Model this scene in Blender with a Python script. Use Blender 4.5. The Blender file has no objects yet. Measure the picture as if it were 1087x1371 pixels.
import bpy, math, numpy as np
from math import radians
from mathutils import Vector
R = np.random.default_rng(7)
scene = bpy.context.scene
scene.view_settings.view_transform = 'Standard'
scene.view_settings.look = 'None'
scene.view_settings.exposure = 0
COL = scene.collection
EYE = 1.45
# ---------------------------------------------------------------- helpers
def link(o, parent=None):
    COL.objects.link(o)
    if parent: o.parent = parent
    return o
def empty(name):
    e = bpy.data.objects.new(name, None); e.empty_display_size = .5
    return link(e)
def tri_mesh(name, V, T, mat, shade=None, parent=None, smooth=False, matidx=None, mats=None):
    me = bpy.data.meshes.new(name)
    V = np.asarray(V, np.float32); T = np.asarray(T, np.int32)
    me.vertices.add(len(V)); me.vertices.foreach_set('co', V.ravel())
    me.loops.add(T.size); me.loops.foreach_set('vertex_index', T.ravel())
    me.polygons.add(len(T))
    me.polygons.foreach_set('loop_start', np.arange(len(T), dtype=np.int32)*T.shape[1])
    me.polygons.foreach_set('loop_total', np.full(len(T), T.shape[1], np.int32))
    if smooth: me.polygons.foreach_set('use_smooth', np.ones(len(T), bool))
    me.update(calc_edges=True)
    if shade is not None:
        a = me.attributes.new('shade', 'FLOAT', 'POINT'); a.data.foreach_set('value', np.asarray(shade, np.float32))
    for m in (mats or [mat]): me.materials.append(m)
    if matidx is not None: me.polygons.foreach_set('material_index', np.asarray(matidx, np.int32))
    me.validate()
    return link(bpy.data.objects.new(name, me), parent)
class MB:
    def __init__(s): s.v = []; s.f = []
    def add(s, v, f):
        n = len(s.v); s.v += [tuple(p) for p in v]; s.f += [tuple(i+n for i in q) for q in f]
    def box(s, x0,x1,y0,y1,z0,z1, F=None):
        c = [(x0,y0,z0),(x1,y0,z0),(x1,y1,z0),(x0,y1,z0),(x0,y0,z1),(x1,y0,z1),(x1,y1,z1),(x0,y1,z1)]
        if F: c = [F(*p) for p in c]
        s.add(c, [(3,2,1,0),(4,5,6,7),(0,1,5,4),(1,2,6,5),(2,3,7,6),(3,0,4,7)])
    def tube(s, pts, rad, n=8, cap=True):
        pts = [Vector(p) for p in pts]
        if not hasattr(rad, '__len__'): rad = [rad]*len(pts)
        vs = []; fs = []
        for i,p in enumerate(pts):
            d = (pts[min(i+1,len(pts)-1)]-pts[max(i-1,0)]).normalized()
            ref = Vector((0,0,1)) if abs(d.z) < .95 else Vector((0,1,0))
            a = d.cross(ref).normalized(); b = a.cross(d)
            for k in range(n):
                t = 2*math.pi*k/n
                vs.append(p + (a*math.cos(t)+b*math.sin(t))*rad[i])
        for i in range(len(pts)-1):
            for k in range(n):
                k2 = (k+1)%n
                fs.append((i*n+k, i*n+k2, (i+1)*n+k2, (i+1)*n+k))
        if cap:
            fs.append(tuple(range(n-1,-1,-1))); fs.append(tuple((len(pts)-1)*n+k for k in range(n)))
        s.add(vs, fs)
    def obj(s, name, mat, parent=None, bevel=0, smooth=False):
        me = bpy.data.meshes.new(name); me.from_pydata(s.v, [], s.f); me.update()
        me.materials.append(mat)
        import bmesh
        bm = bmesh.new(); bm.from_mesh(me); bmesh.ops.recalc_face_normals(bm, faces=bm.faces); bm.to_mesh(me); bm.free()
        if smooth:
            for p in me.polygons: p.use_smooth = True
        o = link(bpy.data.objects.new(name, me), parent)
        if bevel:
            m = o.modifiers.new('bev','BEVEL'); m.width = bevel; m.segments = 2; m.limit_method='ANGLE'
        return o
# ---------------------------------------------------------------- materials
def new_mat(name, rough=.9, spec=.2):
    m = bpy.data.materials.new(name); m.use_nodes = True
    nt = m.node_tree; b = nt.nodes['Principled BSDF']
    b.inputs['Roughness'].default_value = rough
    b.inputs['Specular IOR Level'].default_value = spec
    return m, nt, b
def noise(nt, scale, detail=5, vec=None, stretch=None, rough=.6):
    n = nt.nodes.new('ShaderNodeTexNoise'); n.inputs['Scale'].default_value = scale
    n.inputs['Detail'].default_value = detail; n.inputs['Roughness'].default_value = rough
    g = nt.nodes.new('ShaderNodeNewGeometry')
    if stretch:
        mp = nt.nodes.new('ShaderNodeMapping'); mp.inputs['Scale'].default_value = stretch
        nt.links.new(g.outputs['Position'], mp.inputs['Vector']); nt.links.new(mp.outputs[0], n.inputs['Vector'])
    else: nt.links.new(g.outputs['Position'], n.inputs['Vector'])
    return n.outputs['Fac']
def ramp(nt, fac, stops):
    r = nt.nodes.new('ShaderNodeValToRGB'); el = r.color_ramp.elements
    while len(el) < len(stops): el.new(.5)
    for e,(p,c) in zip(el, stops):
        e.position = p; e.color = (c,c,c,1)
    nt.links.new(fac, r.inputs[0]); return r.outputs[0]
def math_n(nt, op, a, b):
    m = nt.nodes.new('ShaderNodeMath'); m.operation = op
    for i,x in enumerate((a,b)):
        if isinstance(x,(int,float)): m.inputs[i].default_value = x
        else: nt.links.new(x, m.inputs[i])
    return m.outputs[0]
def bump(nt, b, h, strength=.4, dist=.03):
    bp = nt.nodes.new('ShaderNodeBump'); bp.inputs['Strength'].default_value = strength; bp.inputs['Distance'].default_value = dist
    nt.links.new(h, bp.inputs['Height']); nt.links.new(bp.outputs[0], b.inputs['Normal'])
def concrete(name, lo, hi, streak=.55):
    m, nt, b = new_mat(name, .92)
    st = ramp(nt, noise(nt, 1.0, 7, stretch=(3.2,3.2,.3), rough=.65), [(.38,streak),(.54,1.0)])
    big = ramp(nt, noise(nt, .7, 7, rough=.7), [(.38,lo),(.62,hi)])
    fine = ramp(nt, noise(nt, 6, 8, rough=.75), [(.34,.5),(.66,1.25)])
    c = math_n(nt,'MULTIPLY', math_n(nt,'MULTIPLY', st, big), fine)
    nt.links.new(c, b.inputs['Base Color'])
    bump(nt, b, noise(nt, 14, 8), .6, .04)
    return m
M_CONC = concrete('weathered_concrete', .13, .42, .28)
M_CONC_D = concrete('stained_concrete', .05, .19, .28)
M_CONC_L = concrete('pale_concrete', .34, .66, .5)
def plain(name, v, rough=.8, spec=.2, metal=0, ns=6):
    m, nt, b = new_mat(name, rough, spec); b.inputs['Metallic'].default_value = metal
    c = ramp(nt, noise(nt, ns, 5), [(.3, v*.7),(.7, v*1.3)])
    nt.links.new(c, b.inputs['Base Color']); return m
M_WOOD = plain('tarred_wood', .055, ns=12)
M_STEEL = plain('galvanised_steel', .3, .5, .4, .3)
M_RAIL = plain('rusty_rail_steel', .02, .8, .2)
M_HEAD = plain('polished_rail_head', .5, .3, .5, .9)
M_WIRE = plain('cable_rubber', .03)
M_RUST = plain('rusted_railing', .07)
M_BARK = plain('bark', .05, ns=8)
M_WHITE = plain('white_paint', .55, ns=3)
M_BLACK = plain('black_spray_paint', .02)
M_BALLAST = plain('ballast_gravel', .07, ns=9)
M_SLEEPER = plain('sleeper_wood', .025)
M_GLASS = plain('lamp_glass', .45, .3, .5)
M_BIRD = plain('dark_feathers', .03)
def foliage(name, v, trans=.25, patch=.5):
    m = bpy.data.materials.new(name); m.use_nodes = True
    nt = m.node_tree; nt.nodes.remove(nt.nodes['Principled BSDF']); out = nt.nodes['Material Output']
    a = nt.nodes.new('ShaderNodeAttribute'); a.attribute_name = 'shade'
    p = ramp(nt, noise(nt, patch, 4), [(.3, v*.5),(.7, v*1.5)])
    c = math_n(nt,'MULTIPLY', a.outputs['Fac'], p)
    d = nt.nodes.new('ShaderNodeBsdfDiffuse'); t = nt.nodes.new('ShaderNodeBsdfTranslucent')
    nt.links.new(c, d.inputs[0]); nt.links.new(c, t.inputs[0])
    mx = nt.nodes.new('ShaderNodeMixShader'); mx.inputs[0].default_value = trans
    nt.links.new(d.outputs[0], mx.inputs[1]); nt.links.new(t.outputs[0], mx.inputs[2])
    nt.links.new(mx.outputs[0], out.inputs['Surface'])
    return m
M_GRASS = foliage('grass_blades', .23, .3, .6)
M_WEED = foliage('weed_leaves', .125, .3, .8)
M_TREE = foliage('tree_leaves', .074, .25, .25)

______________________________

Report each line in the data that holds the word "scene".

- EXERCISE ANSWER -
Model this scene in Blender with a Python script. Use Blender 4.5. The Blender file has no objects yet. Measure the picture as if it were 1087x1371 pixels.
scene = bpy.context.scene
scene.view_settings.view_transform = 'Standard'
scene.view_settings.look = 'None'
scene.view_settings.exposure = 0
COL = scene.collection